The euro hit $1 on Tuesday, down about 12% since the start of the year. The change means that European companies and consumers will pay more for the goods and services they import, while European exports become immediately cheaper on international markets.
Likewise, the devaluation of the Euro against the Dollar is also reflected in the exchange rate of the Lek against the American currency. The dollar was exchanged today at 117.51 Lek, 0.79 Lek more compared to the end of last week.
The overvaluation of the Dollar plays an important role in increasing the price of some vital raw materials that are quoted in this currency, such as, for example, fuel or grain, making them more expensive for citizens.
Fears of a recession on the continent have already increased, fueled by high inflation and the uncertainty of energy supplies caused by Russia’s invasion of Ukraine.
The European Union is trying to reduce its dependence on Russian oil and gas, and at the same time, Russia has curbed gas supplies to several EU countries and cut the flow on the Nord Stream pipeline to Germany by 60%.
Now that critical part of Europe’s gas import infrastructure is closed for a short maintenance process. German officials fear it may not be lit again.

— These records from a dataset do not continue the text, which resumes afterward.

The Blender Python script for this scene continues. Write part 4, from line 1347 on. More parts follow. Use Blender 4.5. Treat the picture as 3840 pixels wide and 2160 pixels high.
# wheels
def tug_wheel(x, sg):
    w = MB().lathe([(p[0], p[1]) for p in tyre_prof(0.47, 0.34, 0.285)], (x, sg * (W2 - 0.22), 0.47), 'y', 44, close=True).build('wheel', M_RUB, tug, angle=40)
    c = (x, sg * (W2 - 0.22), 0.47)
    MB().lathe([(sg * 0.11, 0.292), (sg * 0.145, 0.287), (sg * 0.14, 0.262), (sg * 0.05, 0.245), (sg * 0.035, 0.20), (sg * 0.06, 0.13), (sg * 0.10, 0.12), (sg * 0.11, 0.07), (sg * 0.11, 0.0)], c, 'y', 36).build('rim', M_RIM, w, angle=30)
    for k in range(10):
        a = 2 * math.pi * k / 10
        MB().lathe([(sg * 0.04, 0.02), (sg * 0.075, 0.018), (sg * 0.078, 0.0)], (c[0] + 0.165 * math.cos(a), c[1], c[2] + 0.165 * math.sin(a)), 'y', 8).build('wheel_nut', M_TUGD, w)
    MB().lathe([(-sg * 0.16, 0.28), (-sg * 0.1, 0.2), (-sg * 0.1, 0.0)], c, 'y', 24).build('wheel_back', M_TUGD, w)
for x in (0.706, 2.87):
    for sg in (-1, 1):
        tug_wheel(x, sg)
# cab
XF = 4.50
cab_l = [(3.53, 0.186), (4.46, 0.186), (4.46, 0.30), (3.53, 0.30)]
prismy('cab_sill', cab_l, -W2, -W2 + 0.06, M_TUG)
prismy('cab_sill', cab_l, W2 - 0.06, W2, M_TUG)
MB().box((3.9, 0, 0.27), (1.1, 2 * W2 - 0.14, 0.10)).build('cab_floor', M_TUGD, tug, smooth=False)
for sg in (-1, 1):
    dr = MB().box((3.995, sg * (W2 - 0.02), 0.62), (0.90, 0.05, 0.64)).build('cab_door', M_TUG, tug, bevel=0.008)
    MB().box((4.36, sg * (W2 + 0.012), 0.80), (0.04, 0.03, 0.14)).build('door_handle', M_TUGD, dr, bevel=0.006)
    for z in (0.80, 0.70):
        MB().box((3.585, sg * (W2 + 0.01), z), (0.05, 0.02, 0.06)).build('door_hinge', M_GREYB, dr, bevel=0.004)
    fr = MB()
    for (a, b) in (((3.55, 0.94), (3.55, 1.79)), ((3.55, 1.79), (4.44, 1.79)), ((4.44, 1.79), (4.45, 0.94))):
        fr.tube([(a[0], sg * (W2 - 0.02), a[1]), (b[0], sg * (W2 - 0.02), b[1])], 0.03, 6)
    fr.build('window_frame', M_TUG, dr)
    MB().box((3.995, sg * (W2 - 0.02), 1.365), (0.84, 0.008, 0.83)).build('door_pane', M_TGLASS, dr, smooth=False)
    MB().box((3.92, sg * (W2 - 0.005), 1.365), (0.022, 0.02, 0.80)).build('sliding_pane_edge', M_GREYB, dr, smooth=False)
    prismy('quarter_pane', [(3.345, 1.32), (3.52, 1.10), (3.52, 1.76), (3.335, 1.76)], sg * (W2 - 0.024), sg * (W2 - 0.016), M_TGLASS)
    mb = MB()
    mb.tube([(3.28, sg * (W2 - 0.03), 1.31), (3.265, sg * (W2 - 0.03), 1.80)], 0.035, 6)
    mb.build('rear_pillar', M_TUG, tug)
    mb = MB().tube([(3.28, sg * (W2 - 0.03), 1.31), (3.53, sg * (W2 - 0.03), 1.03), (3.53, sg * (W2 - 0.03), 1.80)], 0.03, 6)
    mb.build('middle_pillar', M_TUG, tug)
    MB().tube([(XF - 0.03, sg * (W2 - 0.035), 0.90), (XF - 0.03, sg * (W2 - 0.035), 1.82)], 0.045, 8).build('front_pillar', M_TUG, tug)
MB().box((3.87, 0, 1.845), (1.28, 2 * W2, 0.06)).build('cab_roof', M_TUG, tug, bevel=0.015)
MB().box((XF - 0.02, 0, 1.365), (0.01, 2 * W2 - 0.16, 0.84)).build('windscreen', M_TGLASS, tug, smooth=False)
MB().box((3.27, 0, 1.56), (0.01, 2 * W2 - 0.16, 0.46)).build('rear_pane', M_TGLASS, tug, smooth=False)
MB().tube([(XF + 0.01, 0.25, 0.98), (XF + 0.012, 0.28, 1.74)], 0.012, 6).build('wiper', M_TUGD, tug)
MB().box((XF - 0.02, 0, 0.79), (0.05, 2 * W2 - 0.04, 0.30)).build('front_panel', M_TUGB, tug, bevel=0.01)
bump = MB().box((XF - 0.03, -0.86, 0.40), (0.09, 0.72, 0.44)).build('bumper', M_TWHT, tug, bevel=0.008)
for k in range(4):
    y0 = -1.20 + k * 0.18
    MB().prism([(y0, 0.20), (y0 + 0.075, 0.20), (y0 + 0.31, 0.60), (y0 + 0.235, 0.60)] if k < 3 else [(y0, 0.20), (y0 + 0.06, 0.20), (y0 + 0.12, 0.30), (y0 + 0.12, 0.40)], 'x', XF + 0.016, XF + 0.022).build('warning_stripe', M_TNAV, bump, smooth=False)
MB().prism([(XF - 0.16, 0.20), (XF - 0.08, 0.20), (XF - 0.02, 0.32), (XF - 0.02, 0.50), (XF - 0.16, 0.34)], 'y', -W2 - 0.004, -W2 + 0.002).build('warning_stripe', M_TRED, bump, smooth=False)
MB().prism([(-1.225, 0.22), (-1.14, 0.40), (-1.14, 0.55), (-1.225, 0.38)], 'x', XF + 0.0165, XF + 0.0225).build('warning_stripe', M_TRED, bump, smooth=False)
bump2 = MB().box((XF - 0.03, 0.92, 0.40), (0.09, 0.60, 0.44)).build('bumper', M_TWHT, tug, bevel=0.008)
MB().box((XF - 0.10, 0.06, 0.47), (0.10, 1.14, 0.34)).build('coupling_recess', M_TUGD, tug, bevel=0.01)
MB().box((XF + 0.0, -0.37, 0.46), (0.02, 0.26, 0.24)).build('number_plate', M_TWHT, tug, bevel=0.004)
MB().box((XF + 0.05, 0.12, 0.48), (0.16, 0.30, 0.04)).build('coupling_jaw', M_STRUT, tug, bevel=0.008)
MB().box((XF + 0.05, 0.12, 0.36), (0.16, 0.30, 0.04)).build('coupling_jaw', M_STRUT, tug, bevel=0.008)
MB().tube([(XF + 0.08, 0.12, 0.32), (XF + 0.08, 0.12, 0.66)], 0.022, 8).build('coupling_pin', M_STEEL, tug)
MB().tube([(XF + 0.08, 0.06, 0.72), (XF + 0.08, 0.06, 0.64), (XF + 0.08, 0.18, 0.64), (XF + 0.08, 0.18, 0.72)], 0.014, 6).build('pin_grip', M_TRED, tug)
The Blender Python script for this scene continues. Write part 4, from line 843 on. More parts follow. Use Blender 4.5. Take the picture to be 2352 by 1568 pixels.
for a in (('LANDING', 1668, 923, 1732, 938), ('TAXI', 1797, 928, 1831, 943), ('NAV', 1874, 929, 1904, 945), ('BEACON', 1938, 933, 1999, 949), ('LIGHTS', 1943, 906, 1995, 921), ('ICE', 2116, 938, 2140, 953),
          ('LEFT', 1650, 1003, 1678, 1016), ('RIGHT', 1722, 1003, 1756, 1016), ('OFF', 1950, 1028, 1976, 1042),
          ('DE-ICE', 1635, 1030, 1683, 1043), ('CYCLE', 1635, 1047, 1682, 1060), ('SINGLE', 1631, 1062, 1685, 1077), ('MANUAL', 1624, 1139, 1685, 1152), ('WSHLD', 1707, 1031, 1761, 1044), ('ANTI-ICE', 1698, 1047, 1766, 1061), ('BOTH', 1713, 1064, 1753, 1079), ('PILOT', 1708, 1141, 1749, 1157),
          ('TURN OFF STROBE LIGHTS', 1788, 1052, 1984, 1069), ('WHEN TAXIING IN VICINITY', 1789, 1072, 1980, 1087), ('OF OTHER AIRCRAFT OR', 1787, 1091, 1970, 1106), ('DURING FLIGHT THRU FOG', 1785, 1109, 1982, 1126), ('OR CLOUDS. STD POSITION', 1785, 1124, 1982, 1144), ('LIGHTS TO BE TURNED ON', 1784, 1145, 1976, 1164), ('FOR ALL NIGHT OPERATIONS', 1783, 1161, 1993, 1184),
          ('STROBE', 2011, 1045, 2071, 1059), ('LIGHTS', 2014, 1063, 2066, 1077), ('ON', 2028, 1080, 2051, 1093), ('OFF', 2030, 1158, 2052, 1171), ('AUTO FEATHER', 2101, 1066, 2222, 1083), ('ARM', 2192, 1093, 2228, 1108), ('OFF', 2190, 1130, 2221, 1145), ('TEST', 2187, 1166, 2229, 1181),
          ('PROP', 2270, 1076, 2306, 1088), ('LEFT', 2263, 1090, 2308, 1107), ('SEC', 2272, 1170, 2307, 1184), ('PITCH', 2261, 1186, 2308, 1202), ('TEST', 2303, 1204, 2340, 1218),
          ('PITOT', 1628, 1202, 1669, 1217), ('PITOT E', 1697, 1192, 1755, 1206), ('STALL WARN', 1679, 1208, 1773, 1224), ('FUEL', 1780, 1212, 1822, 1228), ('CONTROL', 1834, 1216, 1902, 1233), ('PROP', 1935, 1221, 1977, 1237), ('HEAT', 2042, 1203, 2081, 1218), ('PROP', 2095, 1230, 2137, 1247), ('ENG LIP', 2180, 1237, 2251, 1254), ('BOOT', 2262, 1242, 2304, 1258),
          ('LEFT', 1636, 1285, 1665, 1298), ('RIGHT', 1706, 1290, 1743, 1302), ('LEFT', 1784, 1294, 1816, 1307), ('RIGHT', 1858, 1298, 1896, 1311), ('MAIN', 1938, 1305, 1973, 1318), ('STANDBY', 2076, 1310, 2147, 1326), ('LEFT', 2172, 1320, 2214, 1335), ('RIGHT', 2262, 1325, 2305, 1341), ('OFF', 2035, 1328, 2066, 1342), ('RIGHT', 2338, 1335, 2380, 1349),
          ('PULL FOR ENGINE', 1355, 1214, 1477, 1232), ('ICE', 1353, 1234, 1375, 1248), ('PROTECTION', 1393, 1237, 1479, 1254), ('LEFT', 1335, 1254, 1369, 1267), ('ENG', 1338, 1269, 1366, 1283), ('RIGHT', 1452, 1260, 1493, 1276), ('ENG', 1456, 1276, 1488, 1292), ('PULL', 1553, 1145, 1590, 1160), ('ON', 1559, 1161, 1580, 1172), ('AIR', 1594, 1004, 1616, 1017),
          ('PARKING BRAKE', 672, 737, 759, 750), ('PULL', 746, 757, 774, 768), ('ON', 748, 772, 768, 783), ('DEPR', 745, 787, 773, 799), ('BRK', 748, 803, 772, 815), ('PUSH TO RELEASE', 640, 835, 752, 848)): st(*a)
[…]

The energy crisis comes alongside an economic slowdown, which has cast doubt on whether the European Central Bank can adequately tighten policy to reduce inflation.
A series of aggressive interest rate hikes by central banks, including the US Fed, will keep pressure on the euro while sending investors to the US dollar as a safe haven, analysts say.
The US Federal Reserve is well ahead of Europe in terms of tightening, having raised interest rates by 75 basis points while signaling that more rate hikes are coming this month.